Innovative ideas are like frogs’ eggs: of a thousand hatched, only one or two survive to maturity.
The innovative organization understands that innovation starts with an idea. Ideas are somewhat like babies—they are born small, immature, and shapeless. They are promise rather than fulfillment. In the innovative organization executives do not say, “This is a damn-fool idea.” Instead they ask, “What would be needed to make this embryonic, half-baked, foolish idea into something that makes sense, that is feasible, that is an opportunity for us?”

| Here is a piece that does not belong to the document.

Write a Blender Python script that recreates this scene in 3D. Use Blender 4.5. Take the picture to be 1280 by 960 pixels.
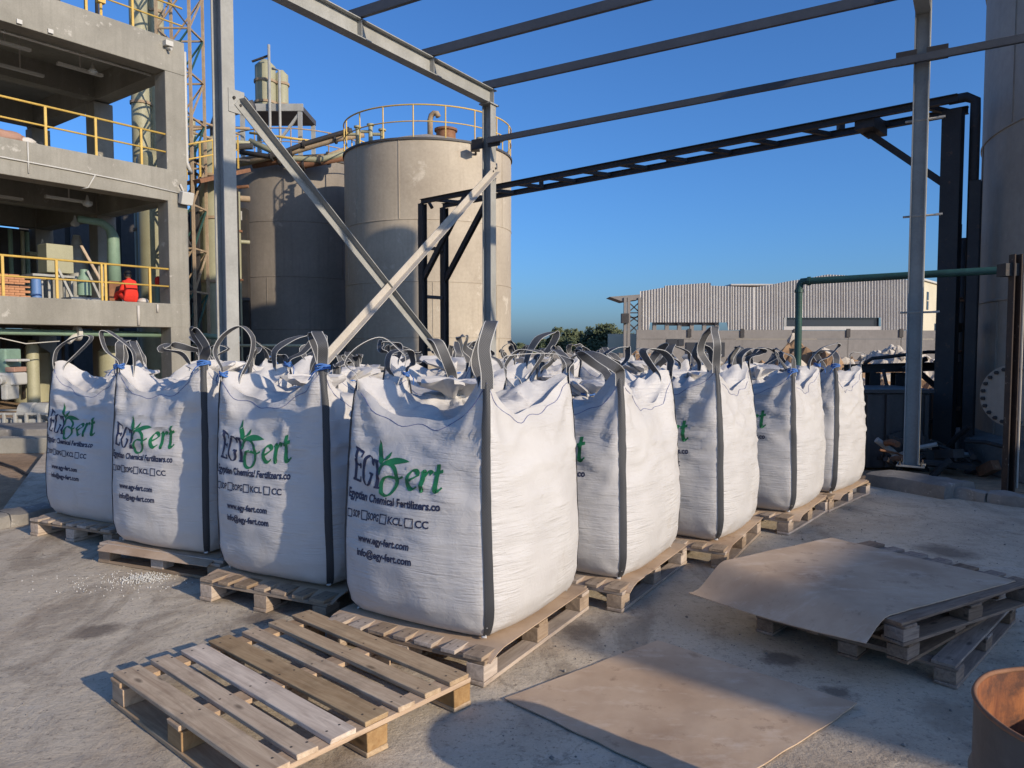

But an innovative organization also knows that the great majority of ideas will turn out not to make sense. Executives in innovative organizations therefore demand that people with ideas think through the work needed to turn an idea into a product, a process, a business, or a technology. They ask, “What work should we have to do and what would we have to find out and learn before we can commit the company to this idea of yours?” These executives know that it is as difficult and risky to convert a small idea into successful reality as it is to make a major innovation. They do not aim at “improvements” or “modifications” in products or technology. They aim at innovating a new business.
ACTION POINT: Make a list of your three best ideas. Then make a list of the key pieces of information you need to know and the major work that needs to be done before these ideas can blossom into a new business. Now pursue the best idea, or if none is practical, start again.